KGB files set for publication

  • 2006-05-10
  • From wire reports
RIGA - The legal committee of Parliament agreed on May 9 to publish old KGB files in the official newspaper Latvijas Vestnesis later this fall. The files will appear in the paper on Nov. 1, so as not to affect the parliamentary elections scheduled for October. "This timing would ensure irreversibility and preclude any accusations of playing political games," said committee chairman Mareks Seglins.

Parliament's legal committee supported the decision unanimously, and no alternative dates were proposed. The files will release the following information about former KGB agents: name, surname, father's name, date and place of birth, code name, date of recruitment, position within the KGB and, if applicable, the date on which the agent was discharged. Once the documents are released, information about whether a listed individual's KGB status had been ruled in court will also be revealed, said Indulis Zalite, head of the Latvian Center to Document Totalitarian Consequences. The legal committee agreed on March 7 that the names of all Soviet Secret Police agents would be published. The list will include approximately 4,500 names.
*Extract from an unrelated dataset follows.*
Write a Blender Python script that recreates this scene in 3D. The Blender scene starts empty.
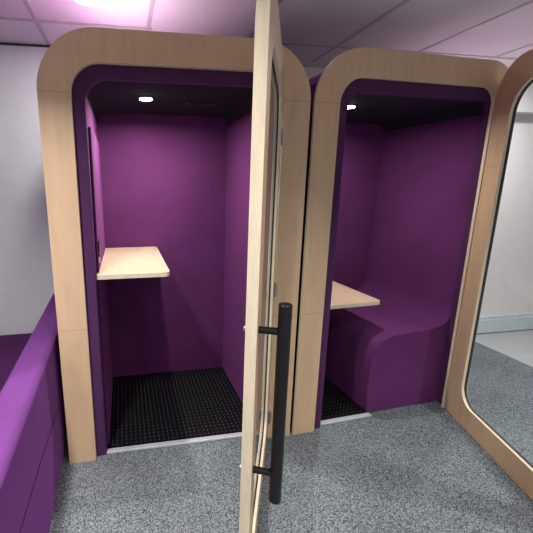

A 12-page explanatory statement, which clarifies that the files do not permit "an objective evaluation of the contents in every individual case," will be included with the KGB documents. The statement was written personally by Zalite. The statement warns that the "documents provide no information about motives for KGB cooperation," and that agents may not have had a "sincere willingness to assist Soviet state security services or personally gain from KGB connections." Sometimes people joined the secret agency for tactical reasons 's for example, to save their family or friends from arrest, Zalite explained, adding that "such 'agents' usually failed to produce any useful intelligence."

Also, members of the Soviet opposition often agreed to cooperate with the KGB with the consent of their fellow protestors. "For these reasons, it is possible that a researcher could use these files to create a flawed reality rather than reflect history as it was," points out the explanatory statement. The document also says that the released information, which was only found among those archives currently in Latvia's possession, cannot legally prove the "individual guilt of each person."